A conferência de Morris é apenas um dos muitos momentos da edição deste ano do Estação Imagem, que tem como ponto alto o anúncio dos premiados, no sábado, às 11h30. Ao todo, segundo Luís Vasconcelos, 190 profissionais apresentaram trabalhos para serem avaliados, durante esta semana, por um júri presidido por Aidan Sullivan, actual vice-presidente do serviço fotográfico da Getty Images, e que inclui a directora de fotografia da Telegraph Magazine, Cheryl Newman, o fotógrafo Laurent Dubois, que trabalha há décadas com a Associated Press em Paris, e João Silva, o português radicado na África do Sul que no sábado à tarde, pelas 16h30, dá também uma conferência sobre o seu trabalho ao serviço, há década e meia, do New York Times.

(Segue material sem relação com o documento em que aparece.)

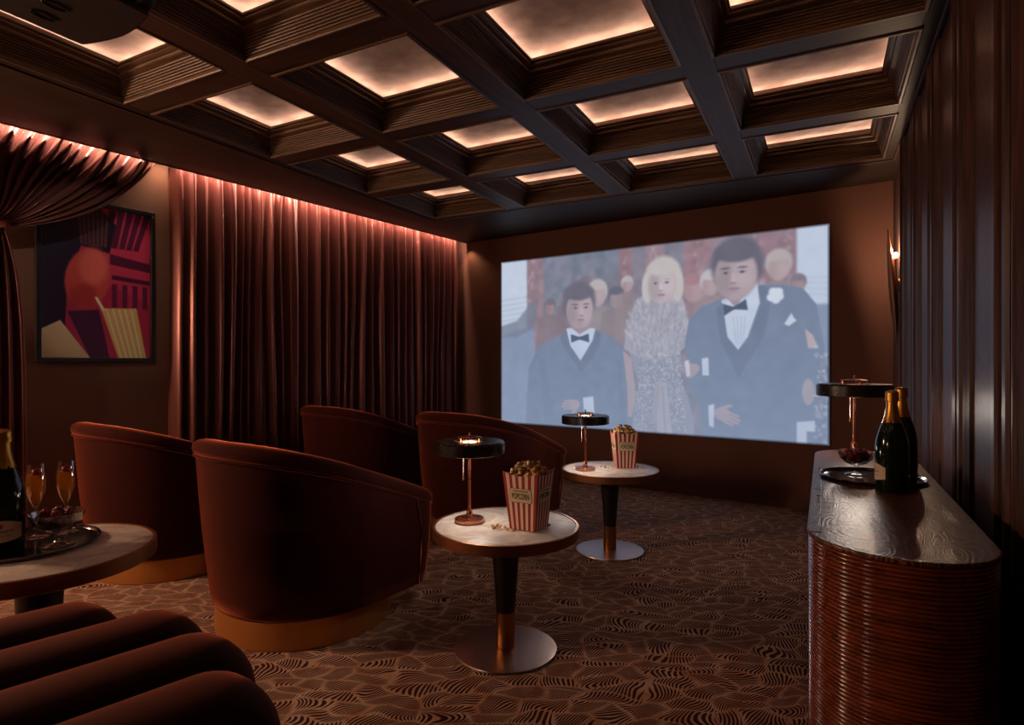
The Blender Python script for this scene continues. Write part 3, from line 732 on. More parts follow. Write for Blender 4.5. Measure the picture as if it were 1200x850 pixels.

Mas o Estação Imagem começa esta quarta-feira, pelas 18h. E começa com a apresentação do resultado de um exercício de produção de uma memória colectiva, a das 30 pessoas (entre eles, o presidente da câmara José Maria Costa), que no dia 29 de Fevereiro fotografaram, ao longo de 24 horas, Viana do Castelo. “Daqui a dez anos vai ser curioso ver a evolução da cidade, ao longo de cada uma destas iniciativas anuais”, assinalou Luís Vasconcelos, destacando o papel do Estação Imagem na produção de narrativas fotográficas sobre múltiplas realidades da região/cidade que apoia o prémio. No sábado, depois da conferência do júri, às 15h30 é inaugurada, nos antigos Paços do Concelho a exposição Filigrana, a Tradição ainda É o Que Era, de António Pedro Santos, vencedor da bolsa anual atribuída em 2015. Este ano já se sabe que o tema será “O Vinho e a Vinha”, realidade que liga o Minho à Galiza, a cujos fotógrafos o Estação Imagem se abriu há alguns anos.

José Maria Costa era, nesta apresentação, um autarca satisfeito com o resultado desta parceria, que, além do mais, leva a Viana alguns dos melhores fotojornalistas portugueses e estrangeiros e um programa cultural que, durante cinco dias, faz esquecer a crise que se vive no sector. Pode consultar-se em www.estacao-imagem.com e o menu do Estação Imagem inclui várias sessões de exibição de documentários, no Teatro Sá de Miranda, organizadas pelo FIKE – Festival Internacional de Curtas Metragens, entrecortadas com a apresentação de slideshows sobre trabalhos fotojornalísticos internacionais. E, no sábado de manhã, haverá um mercado do livro de fotografia, à disposição de quem gosta de guardar imagens para lá da espuma dos dias noticiosos e do última hora que nos refresca a mundo, quase ao minuto.